■ Goal of the exercise ■
Go through the material and pull out every line with the string "script" in it.

■ Records provided ■
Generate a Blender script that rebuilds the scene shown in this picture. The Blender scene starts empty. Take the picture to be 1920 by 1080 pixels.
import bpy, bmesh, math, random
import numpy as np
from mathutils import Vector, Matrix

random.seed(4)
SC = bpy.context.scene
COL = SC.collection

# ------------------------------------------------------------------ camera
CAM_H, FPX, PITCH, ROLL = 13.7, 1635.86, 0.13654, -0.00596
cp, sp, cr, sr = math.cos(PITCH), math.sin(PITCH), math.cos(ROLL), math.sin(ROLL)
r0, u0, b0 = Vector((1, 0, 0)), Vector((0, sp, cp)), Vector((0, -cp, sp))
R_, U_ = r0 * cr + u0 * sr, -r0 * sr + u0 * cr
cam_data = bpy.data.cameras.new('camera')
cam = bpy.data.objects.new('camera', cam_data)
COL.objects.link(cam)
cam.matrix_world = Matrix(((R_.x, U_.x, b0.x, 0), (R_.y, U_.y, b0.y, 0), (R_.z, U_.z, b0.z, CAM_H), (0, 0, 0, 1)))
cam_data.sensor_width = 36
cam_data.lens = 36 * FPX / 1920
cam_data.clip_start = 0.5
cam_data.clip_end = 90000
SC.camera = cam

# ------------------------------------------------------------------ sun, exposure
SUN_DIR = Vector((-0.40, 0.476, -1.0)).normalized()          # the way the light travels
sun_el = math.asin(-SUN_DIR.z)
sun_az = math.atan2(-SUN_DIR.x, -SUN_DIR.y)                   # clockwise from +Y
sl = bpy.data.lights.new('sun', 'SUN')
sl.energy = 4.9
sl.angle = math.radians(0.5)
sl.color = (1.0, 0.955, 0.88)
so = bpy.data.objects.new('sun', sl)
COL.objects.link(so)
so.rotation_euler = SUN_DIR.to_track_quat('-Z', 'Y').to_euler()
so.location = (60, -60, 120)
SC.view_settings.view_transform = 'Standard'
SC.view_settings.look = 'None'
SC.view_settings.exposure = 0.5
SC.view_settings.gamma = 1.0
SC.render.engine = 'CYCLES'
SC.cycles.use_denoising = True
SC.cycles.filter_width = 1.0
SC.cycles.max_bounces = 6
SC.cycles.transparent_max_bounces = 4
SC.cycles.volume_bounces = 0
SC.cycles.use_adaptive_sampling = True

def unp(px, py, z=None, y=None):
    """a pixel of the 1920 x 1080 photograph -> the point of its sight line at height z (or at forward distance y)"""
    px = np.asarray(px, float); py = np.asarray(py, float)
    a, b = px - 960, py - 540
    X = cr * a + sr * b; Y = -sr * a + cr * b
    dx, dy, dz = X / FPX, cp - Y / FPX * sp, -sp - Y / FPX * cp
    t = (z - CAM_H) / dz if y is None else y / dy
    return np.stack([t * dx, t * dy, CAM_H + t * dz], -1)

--

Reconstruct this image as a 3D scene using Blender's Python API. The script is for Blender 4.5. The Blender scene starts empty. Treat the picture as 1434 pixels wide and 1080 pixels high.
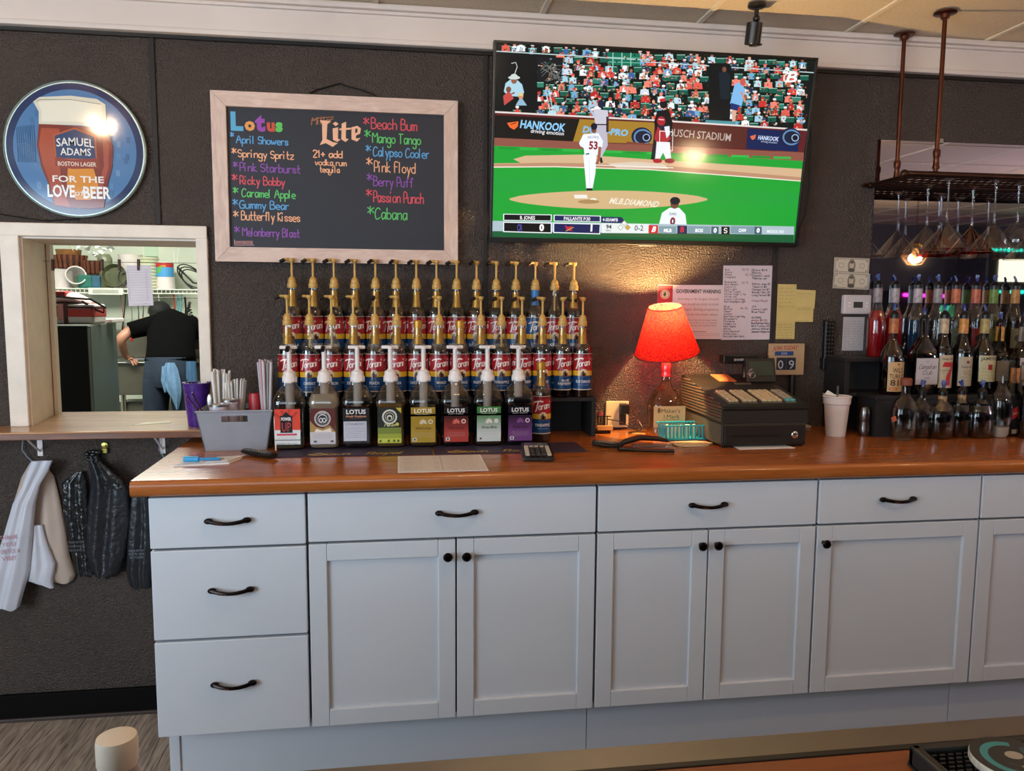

■ Response ■
Generate a Blender script that rebuilds the scene shown in this picture. The Blender scene starts empty. Take the picture to be 1920 by 1080 pixels.
Reconstruct this image as a 3D scene using Blender's Python API. The script is for Blender 4.5. The Blender scene starts empty. Treat the picture as 1434 pixels wide and 1080 pixels high.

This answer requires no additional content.